# GOAL:
Your task is to copy the lines between the line containing "Model this scene" and the line containing "return tuple(((x /", counting both of those lines, and to emit nothing more.

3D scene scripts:
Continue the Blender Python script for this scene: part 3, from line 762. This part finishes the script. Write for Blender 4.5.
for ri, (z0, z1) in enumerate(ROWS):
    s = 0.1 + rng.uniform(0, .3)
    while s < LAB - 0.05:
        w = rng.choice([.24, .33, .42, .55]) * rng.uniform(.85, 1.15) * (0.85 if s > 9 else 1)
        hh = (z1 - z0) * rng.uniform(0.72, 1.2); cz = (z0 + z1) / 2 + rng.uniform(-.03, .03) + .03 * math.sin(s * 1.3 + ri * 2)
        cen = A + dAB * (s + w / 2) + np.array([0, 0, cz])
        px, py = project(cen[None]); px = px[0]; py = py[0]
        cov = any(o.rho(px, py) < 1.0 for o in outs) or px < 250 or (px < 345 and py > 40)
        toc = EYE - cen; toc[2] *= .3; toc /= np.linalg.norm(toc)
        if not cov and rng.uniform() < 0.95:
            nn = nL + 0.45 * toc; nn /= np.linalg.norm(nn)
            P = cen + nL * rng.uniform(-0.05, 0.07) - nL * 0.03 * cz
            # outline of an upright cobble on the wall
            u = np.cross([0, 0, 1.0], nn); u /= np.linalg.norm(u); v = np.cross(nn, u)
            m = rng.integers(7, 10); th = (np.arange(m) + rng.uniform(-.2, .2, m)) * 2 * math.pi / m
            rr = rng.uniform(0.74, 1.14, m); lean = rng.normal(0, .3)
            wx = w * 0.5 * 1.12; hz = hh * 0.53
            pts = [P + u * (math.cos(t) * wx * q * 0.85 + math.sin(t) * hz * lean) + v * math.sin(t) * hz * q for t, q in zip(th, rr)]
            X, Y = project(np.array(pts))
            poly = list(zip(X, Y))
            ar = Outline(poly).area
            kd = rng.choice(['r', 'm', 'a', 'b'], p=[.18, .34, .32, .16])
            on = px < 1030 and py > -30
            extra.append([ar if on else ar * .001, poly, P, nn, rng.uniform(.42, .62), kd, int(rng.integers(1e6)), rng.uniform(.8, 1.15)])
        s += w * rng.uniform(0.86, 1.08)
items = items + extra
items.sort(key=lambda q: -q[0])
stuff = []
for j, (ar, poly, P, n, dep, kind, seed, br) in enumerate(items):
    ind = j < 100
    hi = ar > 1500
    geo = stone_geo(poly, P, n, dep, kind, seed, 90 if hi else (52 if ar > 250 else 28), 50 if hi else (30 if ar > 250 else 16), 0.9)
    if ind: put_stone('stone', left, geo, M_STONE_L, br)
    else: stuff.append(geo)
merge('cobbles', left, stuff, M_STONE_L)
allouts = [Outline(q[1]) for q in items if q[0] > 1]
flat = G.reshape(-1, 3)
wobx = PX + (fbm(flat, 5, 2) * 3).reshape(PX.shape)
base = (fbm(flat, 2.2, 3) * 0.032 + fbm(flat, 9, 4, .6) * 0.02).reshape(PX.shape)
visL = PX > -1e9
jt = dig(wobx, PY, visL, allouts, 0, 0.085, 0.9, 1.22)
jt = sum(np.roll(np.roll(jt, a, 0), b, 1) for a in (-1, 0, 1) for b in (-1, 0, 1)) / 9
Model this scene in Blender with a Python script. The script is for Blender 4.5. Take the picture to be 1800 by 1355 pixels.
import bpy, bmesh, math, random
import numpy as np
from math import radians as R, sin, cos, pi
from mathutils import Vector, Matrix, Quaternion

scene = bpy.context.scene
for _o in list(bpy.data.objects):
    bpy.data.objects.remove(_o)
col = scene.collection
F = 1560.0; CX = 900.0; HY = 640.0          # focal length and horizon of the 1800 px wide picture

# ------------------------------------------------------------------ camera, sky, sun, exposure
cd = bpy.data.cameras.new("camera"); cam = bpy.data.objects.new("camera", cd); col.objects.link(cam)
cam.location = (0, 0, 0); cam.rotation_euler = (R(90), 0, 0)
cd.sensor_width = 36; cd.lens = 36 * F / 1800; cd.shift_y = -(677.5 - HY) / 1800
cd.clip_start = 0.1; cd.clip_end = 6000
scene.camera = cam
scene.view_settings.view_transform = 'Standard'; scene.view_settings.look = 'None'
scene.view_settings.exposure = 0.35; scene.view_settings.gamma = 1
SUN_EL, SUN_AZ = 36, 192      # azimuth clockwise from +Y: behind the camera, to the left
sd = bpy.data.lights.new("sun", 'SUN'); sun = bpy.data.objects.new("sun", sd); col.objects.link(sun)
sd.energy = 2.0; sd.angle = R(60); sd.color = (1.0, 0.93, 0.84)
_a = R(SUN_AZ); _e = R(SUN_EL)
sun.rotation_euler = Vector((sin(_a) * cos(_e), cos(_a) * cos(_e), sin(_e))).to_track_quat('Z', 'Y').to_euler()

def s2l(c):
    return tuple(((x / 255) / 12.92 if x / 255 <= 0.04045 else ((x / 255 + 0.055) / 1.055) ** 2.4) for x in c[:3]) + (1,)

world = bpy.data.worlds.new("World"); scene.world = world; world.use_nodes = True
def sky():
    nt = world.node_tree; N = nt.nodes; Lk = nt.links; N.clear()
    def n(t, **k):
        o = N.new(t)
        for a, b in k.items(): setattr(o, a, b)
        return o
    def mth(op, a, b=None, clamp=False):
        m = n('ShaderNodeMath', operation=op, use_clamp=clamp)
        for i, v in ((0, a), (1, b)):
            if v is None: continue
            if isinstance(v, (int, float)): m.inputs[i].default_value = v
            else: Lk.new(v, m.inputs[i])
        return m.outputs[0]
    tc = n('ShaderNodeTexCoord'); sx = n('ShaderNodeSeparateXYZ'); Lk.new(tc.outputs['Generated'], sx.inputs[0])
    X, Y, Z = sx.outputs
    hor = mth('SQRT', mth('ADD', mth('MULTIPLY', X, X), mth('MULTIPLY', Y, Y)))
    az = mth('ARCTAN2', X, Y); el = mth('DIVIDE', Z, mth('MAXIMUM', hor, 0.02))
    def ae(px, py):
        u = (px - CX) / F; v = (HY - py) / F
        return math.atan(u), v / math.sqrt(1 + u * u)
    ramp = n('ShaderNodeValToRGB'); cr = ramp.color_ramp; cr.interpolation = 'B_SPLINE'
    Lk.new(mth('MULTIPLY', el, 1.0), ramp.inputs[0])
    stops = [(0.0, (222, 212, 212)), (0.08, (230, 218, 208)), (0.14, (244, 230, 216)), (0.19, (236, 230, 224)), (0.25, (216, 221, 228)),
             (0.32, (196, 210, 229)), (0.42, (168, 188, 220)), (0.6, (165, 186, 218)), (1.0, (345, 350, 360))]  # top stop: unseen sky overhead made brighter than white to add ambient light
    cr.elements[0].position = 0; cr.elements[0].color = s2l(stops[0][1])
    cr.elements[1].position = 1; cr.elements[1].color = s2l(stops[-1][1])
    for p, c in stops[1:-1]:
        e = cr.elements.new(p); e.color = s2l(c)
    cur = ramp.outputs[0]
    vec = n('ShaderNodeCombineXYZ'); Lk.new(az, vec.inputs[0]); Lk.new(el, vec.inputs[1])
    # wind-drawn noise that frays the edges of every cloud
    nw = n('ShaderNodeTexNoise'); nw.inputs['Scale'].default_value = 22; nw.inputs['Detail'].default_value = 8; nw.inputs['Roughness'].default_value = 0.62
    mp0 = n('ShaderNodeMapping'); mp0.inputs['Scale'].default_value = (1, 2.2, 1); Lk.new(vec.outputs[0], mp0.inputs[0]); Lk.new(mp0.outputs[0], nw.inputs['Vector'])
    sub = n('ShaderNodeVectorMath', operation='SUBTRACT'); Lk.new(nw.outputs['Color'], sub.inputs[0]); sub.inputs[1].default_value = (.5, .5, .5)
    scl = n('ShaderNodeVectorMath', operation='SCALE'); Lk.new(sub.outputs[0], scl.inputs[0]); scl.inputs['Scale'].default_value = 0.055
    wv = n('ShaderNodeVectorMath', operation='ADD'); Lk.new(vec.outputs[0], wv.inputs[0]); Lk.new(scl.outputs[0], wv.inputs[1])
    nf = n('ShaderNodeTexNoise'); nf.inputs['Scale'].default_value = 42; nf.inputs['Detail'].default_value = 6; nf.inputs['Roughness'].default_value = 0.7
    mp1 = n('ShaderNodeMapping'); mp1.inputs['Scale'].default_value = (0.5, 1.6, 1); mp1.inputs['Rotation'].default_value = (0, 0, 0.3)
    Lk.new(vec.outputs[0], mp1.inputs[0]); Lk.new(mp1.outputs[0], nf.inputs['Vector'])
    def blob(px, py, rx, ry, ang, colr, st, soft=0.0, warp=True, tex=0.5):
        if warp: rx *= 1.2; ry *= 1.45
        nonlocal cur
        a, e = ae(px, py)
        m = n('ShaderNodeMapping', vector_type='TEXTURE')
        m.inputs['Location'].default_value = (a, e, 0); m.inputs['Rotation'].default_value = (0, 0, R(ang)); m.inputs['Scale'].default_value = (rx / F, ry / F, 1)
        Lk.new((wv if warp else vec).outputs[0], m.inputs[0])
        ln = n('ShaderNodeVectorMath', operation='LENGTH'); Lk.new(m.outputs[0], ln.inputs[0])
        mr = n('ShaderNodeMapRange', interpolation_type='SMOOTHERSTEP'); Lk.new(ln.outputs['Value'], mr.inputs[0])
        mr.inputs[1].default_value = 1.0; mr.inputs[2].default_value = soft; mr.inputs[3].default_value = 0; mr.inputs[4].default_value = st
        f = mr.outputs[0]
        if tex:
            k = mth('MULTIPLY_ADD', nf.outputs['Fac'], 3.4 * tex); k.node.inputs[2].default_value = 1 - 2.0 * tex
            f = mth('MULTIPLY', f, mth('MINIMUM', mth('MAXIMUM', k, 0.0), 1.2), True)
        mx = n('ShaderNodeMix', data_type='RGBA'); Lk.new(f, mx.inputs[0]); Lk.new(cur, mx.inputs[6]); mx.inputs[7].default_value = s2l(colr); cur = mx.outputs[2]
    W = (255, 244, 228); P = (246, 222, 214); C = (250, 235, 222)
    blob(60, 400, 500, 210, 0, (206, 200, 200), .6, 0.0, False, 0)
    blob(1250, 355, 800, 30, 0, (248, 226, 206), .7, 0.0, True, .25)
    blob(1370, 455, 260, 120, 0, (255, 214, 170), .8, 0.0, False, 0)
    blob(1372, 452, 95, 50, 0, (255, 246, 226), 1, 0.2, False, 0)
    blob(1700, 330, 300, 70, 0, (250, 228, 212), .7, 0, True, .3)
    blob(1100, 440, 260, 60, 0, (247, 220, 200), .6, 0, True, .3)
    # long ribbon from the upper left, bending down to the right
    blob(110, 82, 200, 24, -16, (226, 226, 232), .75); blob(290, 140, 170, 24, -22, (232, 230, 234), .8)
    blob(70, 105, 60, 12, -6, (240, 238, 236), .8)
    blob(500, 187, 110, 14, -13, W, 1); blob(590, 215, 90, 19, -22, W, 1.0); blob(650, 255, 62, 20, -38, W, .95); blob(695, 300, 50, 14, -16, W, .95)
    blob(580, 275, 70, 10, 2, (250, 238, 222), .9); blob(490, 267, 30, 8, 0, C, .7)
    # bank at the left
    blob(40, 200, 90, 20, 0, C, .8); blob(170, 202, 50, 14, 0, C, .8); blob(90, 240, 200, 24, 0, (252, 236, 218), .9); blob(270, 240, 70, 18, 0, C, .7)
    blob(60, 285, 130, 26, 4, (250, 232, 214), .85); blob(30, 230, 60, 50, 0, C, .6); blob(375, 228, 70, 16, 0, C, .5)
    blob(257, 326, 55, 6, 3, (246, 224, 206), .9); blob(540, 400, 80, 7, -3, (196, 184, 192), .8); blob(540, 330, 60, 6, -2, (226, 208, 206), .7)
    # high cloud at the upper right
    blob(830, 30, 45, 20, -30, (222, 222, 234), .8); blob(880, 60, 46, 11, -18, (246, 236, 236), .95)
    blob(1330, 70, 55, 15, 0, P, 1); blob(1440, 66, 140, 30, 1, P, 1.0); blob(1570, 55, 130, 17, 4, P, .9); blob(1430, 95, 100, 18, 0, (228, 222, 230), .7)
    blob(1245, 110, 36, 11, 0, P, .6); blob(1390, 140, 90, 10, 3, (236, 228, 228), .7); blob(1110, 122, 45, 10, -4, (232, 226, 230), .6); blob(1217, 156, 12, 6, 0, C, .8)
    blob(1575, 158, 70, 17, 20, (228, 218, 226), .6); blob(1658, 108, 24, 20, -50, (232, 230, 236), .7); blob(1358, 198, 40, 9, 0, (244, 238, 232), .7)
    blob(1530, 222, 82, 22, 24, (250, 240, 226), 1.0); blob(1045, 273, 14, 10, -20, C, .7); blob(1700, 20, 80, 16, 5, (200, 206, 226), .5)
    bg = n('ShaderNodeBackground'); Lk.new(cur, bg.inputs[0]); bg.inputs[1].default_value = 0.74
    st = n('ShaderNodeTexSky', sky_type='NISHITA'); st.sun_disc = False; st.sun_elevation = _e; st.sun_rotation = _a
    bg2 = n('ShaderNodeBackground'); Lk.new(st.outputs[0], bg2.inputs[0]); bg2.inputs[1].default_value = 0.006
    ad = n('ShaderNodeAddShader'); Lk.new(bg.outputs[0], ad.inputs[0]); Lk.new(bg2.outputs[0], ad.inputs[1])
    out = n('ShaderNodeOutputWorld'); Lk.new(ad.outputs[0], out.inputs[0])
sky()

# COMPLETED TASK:
Model this scene in Blender with a Python script. The script is for Blender 4.5. Take the picture to be 1800 by 1355 pixels.
import bpy, bmesh, math, random
import numpy as np
from math import radians as R, sin, cos, pi
from mathutils import Vector, Matrix, Quaternion

scene = bpy.context.scene
for _o in list(bpy.data.objects):
    bpy.data.objects.remove(_o)
col = scene.collection
F = 1560.0; CX = 900.0; HY = 640.0          # focal length and horizon of the 1800 px wide picture

# ------------------------------------------------------------------ camera, sky, sun, exposure
cd = bpy.data.cameras.new("camera"); cam = bpy.data.objects.new("camera", cd); col.objects.link(cam)
cam.location = (0, 0, 0); cam.rotation_euler = (R(90), 0, 0)
cd.sensor_width = 36; cd.lens = 36 * F / 1800; cd.shift_y = -(677.5 - HY) / 1800
cd.clip_start = 0.1; cd.clip_end = 6000
scene.camera = cam
scene.view_settings.view_transform = 'Standard'; scene.view_settings.look = 'None'
scene.view_settings.exposure = 0.35; scene.view_settings.gamma = 1
SUN_EL, SUN_AZ = 36, 192      # azimuth clockwise from +Y: behind the camera, to the left
sd = bpy.data.lights.new("sun", 'SUN'); sun = bpy.data.objects.new("sun", sd); col.objects.link(sun)
sd.energy = 2.0; sd.angle = R(60); sd.color = (1.0, 0.93, 0.84)
_a = R(SUN_AZ); _e = R(SUN_EL)
sun.rotation_euler = Vector((sin(_a) * cos(_e), cos(_a) * cos(_e), sin(_e))).to_track_quat('Z', 'Y').to_euler()

def s2l(c):
    return tuple(((x / 255) / 12.92 if x / 255 <= 0.04045 else ((x / 255 + 0.055) / 1.055) ** 2.4) for x in c[:3]) + (1,)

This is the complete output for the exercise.